A letter Whitman wrote to accompany the media report doesn't overflow with appreciation for such acts of kindness. The heading misspelled Maass's and Vap's names, and it concluded with a note that the request took 107 hours to complete -- "the equivalent of four employees working three and one-half days" -- and would have required a payment of $3,745 had Eichenbaum Lent not waived charges at the outset. Still, Whitman insists that the inclusion of this info wasn't an expression of frustration over the exercise, but a simple reminder that ferreting out minutia can't be done with a couple of keystrokes. He recalls one media request that "took eight hours out of Gerry Whitman's day. That's at 62 bucks an hour, and while I was doing that, I wasn't concentrating on catching criminals."

Such comments imply that Whitman views the media's priorities as being out of whack, but Kovaleski says that's not true: "In no way does Channel 7 want to detour or block the Denver Police Department from doing its job of catching bad guys. We understand that's the number-one priority. But this is about respecting the state's open-records law. Open government is good government, and that's all we want."

Whitman, for his part, believes limits can be good for everyone. He routinely rejects media requests for 911 recordings because he thinks some callers would balk if they thought their voice might be broadcast. Maass doesn't buy this argument: "The reality is, the media's been playing 911 tapes on radio and television for years. Has there been a big drop-off in 911 calls? I don't think so."

Despite such philosophical disagreements, Whitman is dedicated to keeping the lines of communication open between him and the media. "I'm very accessible," he says. "If Tony Kovaleski or [Channel 9's] Paula Woodward or Brian Maass don't think we have a good relationship, then maybe they should stop calling me at home all the time.
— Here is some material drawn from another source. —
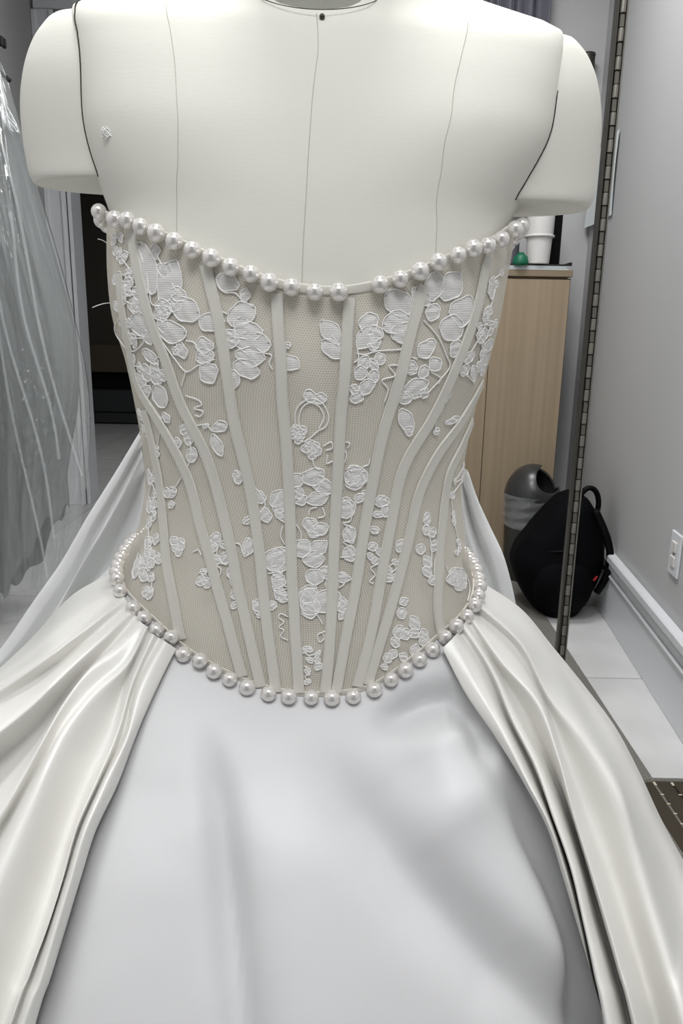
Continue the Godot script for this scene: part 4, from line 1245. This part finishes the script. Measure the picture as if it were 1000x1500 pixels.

I'm at maximum exposure here." He even took time to chat with Maass when the reporter complained about being charged $52.50 to find out how many sick days patrol officers took in 2002, 2003 and 2004; Maass was given a single figure for 2004 and nothing for previous years. Upon being told that Maass never paid the fee because he didn't receive a written response explaining it, Whitman jokes, "See how cooperative we are? We didn't even put it out for collection."

Given the continuing tensions between officials and the media, that qualifies as a peace gesture.